I remember clearly catching a large black taxi cab, to within a mile of the stadium, and getting out to walk with the blue clad throngs, a veritable sea of blue and white, scarves and hats. The game was not the best. Telford fought hard and long and although we eventually triumphed 3-0, we had struggled early on and the gilt was stricken from the game. I had been hoping for a more glorious victory, something along the lines of the best game I can remember. I sat in the car on the way home from George on November 21, 1971, reading the scores in the “pink”, from the First Division, aloud to my little brother Peter, when I thought I must have misread the score line. Everton 8 Southampton 0! Nonetheless, the win was great, and the thrill of being inside those hallowed walls was tremendous. I has been 27 years since that date and I have only been back to England once since that occasion and so have never again been able to see my team play again in person.
Thankfully soccer has emerged in a huge way in the States. I have actively coached my three sons teams, played in a men’s league (I wasn’t half bad compared to the average American player) until I was 42 and just couldn’t keep up with 20 year olds anymore. I have seen the emergence of a variety of different leagues, witnessed the World Cup in America, and even written about it as a sports editor with the OKC Sports Fan Forum. I visit all the Everton sites daily, and keep up with Everton everyday of the week.
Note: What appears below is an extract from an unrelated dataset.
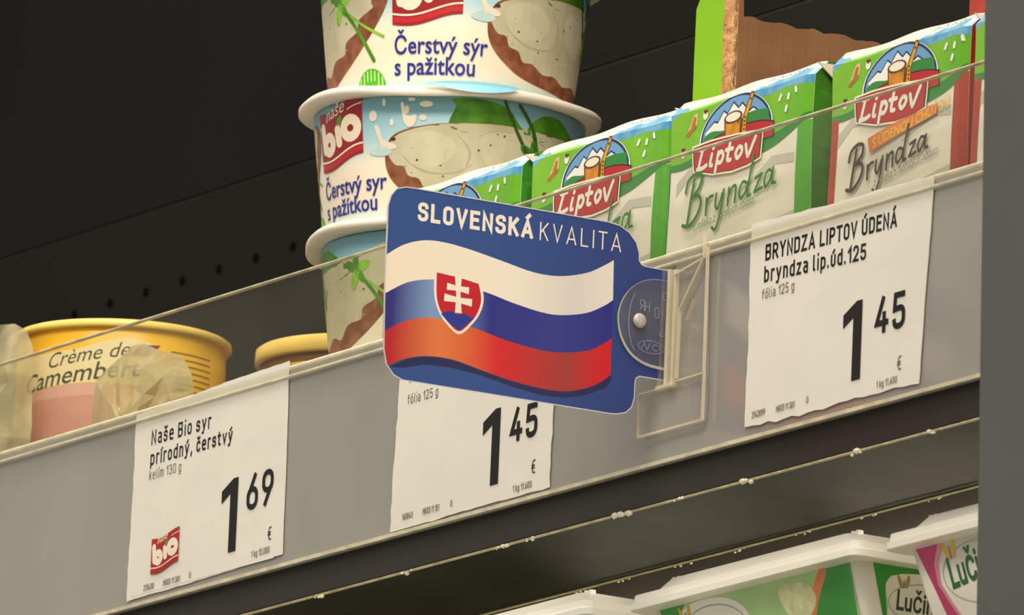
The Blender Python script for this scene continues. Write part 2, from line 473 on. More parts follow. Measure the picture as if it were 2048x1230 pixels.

Premiership football is shown on the television here every weekend so I am no longer wandering in a fruitless desert. Unfortunately the time and cost of traveling to Ohio and Texas was prohibitive when Everton were on their pre-season tour the last couple of years, and I am now a responsible businessman with financial obligations, but perhaps should they come again they might visit Phoenix or Los Angeles which might allow me a chance to see them play again; and who knows one of these years perhaps I will again visit England during the season and get the opportunity to once again cross the line at the gates of Goodison Park unless we end up in Kirkby!